Woah, busting out a little Nietzsche in this bitch, are we? Ive done a fair share of work on Nietzsche, what exactly do you find on point respective to this comparison? interested to hear more on what you have to say.

tomhet
06-03-2006, 01:58 PM
Oh yeah, enlighten me, in which way relates Greek tragedy, Romantic German music, the issue of idealist Philosophy AND an album as (mediocre, poor, incoherent as) 10kdays?

swampyfool
06-03-2006, 03:25 PM
Oh yeah, enlighten me, in which way relates Greek tragedy, Romantic German music, the issue of idealist Philosophy AND an album as (mediocre, poor, incoherent as) 10kdays?
WHAT??!!?!??!?!??!?

tomhet
06-03-2006, 06:19 PM
That's what "The Birth of Tragedy" is about, isn't it? Nietzsche discusses all these topics. He says that Euripides is no match to Sophocles or Aeschylus, based on a passage by Aristophanes, the Greek comedy writer. Nietzsche, influenced also by Arthur Schopenhauer and Richard Wagner, wrote this as he was a young philology teacher. At the time the book was not appreciated but it's very interesting. Please, correct me if I made a mistake.

soulslot
06-03-2006, 08:19 PM
That's what "The Birth of Tragedy" is about, isn't it? Nietzsche discusses all these topics. He says that Euripides is no match to Sophocles or Aeschylus, based on a passage by Aristophanes, the Greek comedy writer. Nietzsche, influenced also by Arthur Schopenhauer and Richard Wagner, wrote this as he was a young philology teacher. At the time the book was not appreciated but it's very interesting. Please, correct me if I made a mistake.

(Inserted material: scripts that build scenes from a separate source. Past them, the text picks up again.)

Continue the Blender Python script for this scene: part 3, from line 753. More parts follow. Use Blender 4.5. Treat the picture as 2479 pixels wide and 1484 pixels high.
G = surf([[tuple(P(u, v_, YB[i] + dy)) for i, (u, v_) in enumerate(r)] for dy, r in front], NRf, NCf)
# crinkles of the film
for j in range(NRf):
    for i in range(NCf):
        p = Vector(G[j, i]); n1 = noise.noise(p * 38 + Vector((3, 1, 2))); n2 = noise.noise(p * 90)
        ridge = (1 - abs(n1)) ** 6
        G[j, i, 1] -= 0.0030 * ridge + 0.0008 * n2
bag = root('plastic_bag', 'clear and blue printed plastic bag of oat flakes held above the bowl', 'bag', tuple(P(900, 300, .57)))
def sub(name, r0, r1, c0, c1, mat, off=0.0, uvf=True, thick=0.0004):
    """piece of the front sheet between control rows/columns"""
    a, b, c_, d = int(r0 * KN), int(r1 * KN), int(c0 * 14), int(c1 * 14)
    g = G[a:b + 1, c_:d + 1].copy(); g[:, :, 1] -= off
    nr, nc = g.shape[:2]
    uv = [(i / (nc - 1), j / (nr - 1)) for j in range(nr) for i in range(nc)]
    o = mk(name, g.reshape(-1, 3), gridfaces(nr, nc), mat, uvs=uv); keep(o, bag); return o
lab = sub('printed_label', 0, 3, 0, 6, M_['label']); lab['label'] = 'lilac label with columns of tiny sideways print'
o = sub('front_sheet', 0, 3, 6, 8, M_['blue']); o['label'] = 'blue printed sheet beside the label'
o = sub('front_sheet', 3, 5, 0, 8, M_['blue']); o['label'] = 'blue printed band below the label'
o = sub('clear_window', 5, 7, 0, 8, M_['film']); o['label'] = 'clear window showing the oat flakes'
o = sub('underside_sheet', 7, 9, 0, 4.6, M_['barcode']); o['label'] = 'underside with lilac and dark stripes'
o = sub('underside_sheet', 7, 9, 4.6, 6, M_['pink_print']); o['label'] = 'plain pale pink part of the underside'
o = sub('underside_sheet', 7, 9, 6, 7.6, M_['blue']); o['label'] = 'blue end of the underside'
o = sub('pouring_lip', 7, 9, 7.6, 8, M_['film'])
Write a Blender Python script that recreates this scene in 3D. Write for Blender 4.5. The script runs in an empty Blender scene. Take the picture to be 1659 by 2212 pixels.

You are not at all incorrect. It was indeed an early work in nietzsche's career, interestingly parts of which he renounced in his latter years for being overly "Romantic," the same reason he largely parted ways with Wagner. Perhaps the enduring themes he really touched upon in Birth of Tragedy that carried over to his final works is the exposition of the so called Appollinian and Dionysian drives, the marriage of which gives way to the experience of art. Apollo in greek culture and for Nietzsche represented the experience of individuation, focus and reasoned calculating execution. Whereas Dionysus was the god of fury, chaos, dissasociation-the loss of the self in the irrational , violent, although beautiful experience of existence. It was, nietzsche argued, these two drives which give rise to the experience of art. Until his final incompleted works, namely "The Will to Power as Art,"Nietzsche was still very much intrigued by this formulation. As such, this is largely what is taught in most philosophy or nietzsche survey classes as the now accepted take home message of BOT after all is said and done. How any of this relates to 10K days specifically, i am not entirely sure. I suppose you could apply a lot of Tool's work in a nietzschean sense..if you construed it accordingly..i dont see why this album is any more or less on point than any others.

tomhet
06-04-2006, 09:19 AM
Man, I liked that book more than any other by Nietzsche. That Dyonisian-Apollonian stuff is amazing. And I really prefer Aeschylus and Sophocles more than Euripides most of the times (except "Hyppolitus", that tragedy really rocks (:) I don't know why people don't read that anymore, it's a true shame.

tenabc
06-04-2006, 02:35 PM
Actually I am sorry. You are all right. I should have rechecked my readings before I posted this, although that reading is a good aesthetic reading. What I meant was that the birth of tragedy from the spirit of music should be debated in the sense not which the book suggests, but in reguards to those whose lives are turned upside down due to a musical experience. The track seems to carry resemblences to the book of Job among other things, and I just meant that this debate in a society as a simple and common but often ignored debate. I think any smart and scholarly artistic society would make an effort to control and dissuade these elements in a society.